+++ DATA +++

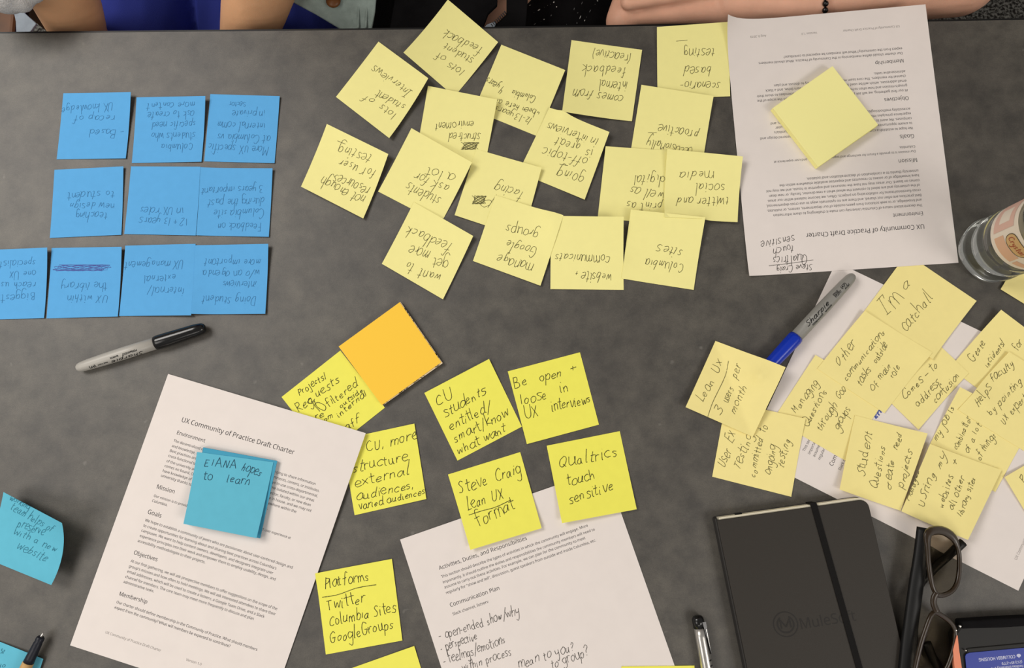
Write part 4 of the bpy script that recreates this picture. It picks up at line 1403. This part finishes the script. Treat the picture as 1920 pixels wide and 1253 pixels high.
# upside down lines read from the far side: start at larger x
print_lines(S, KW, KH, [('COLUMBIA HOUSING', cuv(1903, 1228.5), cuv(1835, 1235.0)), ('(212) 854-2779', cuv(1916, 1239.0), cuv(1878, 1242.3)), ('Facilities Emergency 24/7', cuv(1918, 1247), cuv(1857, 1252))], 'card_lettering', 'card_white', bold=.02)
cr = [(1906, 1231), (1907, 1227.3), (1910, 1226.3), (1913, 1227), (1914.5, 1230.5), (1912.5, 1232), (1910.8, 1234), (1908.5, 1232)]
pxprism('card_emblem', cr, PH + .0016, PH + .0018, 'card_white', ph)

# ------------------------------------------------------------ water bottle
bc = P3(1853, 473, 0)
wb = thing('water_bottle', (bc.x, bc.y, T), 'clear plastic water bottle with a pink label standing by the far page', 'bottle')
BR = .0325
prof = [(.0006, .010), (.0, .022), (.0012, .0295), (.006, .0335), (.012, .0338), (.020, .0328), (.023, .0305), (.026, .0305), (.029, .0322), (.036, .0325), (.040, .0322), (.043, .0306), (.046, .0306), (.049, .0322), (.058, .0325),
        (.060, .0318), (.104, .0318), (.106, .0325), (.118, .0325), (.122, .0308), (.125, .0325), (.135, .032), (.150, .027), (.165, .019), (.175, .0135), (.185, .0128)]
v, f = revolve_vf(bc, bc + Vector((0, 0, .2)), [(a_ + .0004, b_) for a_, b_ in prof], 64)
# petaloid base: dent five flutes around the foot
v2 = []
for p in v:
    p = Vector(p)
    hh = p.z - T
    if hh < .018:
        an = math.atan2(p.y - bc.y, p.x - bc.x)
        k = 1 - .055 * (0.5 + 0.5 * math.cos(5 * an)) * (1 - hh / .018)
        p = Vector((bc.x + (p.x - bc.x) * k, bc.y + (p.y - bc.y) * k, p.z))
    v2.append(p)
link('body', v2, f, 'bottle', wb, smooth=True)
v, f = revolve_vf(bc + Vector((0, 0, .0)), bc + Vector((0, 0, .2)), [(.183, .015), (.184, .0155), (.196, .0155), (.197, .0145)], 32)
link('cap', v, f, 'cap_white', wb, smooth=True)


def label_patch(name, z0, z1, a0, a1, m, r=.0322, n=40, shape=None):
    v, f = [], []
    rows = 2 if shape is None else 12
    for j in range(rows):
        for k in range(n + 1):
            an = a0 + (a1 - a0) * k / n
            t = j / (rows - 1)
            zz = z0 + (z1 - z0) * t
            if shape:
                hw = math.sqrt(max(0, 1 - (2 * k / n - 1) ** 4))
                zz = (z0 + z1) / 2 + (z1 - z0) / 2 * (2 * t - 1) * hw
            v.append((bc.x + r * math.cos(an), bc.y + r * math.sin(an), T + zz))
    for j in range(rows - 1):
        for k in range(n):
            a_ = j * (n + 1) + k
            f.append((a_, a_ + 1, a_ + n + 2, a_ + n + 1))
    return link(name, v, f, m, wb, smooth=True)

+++

Extract all the data above exactly, excluding every picture.

Write part 4 of the bpy script that recreates this picture. It picks up at line 1403. This part finishes the script. Treat the picture as 1920 pixels wide and 1253 pixels high.
# upside down lines read from the far side: start at larger x
print_lines(S, KW, KH, [('COLUMBIA HOUSING', cuv(1903, 1228.5), cuv(1835, 1235.0)), ('(212) 854-2779', cuv(1916, 1239.0), cuv(1878, 1242.3)), ('Facilities Emergency 24/7', cuv(1918, 1247), cuv(1857, 1252))], 'card_lettering', 'card_white', bold=.02)
cr = [(1906, 1231), (1907, 1227.3), (1910, 1226.3), (1913, 1227), (1914.5, 1230.5), (1912.5, 1232), (1910.8, 1234), (1908.5, 1232)]
pxprism('card_emblem', cr, PH + .0016, PH + .0018, 'card_white', ph)

# ------------------------------------------------------------ water bottle
bc = P3(1853, 473, 0)
wb = thing('water_bottle', (bc.x, bc.y, T), 'clear plastic water bottle with a pink label standing by the far page', 'bottle')
BR = .0325
prof = [(.0006, .010), (.0, .022), (.0012, .0295), (.006, .0335), (.012, .0338), (.020, .0328), (.023, .0305), (.026, .0305), (.029, .0322), (.036, .0325), (.040, .0322), (.043, .0306), (.046, .0306), (.049, .0322), (.058, .0325),
        (.060, .0318), (.104, .0318), (.106, .0325), (.118, .0325), (.122, .0308), (.125, .0325), (.135, .032), (.150, .027), (.165, .019), (.175, .0135), (.185, .0128)]
v, f = revolve_vf(bc, bc + Vector((0, 0, .2)), [(a_ + .0004, b_) for a_, b_ in prof], 64)
# petaloid base: dent five flutes around the foot
v2 = []
for p in v:
    p = Vector(p)
    hh = p.z - T
    if hh < .018:
        an = math.atan2(p.y - bc.y, p.x - bc.x)
        k = 1 - .055 * (0.5 + 0.5 * math.cos(5 * an)) * (1 - hh / .018)
        p = Vector((bc.x + (p.x - bc.x) * k, bc.y + (p.y - bc.y) * k, p.z))
    v2.append(p)
link('body', v2, f, 'bottle', wb, smooth=True)
v, f = revolve_vf(bc + Vector((0, 0, .0)), bc + Vector((0, 0, .2)), [(.183, .015), (.184, .0155), (.196, .0155), (.197, .0145)], 32)
link('cap', v, f, 'cap_white', wb, smooth=True)


def label_patch(name, z0, z1, a0, a1, m, r=.0322, n=40, shape=None):
    v, f = [], []
    rows = 2 if shape is None else 12
    for j in range(rows):
        for k in range(n + 1):
            an = a0 + (a1 - a0) * k / n
            t = j / (rows - 1)
            zz = z0 + (z1 - z0) * t
            if shape:
                hw = math.sqrt(max(0, 1 - (2 * k / n - 1) ** 4))
                zz = (z0 + z1) / 2 + (z1 - z0) / 2 * (2 * t - 1) * hw
            v.append((bc.x + r * math.cos(an), bc.y + r * math.sin(an), T + zz))
    for j in range(rows - 1):
        for k in range(n):
            a_ = j * (n + 1) + k
            f.append((a_, a_ + 1, a_ + n + 2, a_ + n + 1))
    return link(name, v, f, m, wb, smooth=True)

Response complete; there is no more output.